#ArabAmerica: Film Festival Raises the Blinds on a Multifaceted World

Gregarious and multilingual, Ghazwan Alsharif enjoyed a comfortable yet somewhat constrained life until the U.S. invaded Iraq in 2003. His torturous journey from ordinary Iraqi to U.S. Army translator to suspected informant to Bay Area chef is the stuff that nightmares—and dreams—are made of. 

Local documentary filmmaker Erin Palmquist’s loose-limbed, free-flowing and endlessly unpredictable character portrait, From Baghdad to the Bay, screening Oct. 17 in San Francisco and Oct. 19 in Oakland in the Arab Film Festival (as well as Oct. 13-14 in Marin County at the Mill Valley Film Festival and Oct. 21 in Palo Alto in the United Nations Association Film Festival), movingly mirrors its subject’s persistence and generosity. 

The Arab Film Festival raises the blinds on a multifaceted Arab world that’s largely invisible to Americans.
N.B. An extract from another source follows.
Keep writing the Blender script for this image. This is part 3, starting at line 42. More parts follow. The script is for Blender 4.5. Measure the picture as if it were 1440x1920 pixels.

Everyday life is complicated everywhere, but consider the Jerusalem couple in The Reports on Sarah and Saleem (Oct. 13) whose clandestine affair (he’s Palestinian, she’s Israeli, they’re both married) unexpectedly commands the unfriendly attention of the authorities. 

Muayad Alayan, who studied filmmaking here in the aughts, returns to present his award-winning dramatic thriller. The opening night film, Lucien Bourjeily’s Heaven Without People, imagines a warm Lebanese family reunion over Easter lunch. 

The cheerfully benign setting is inevitably complicated by long-held grudges, political differences, a generation gap and the disappearance of the matriarch’s stash of cash. When trust disappears, suspicion moves in—in life as well as the movies.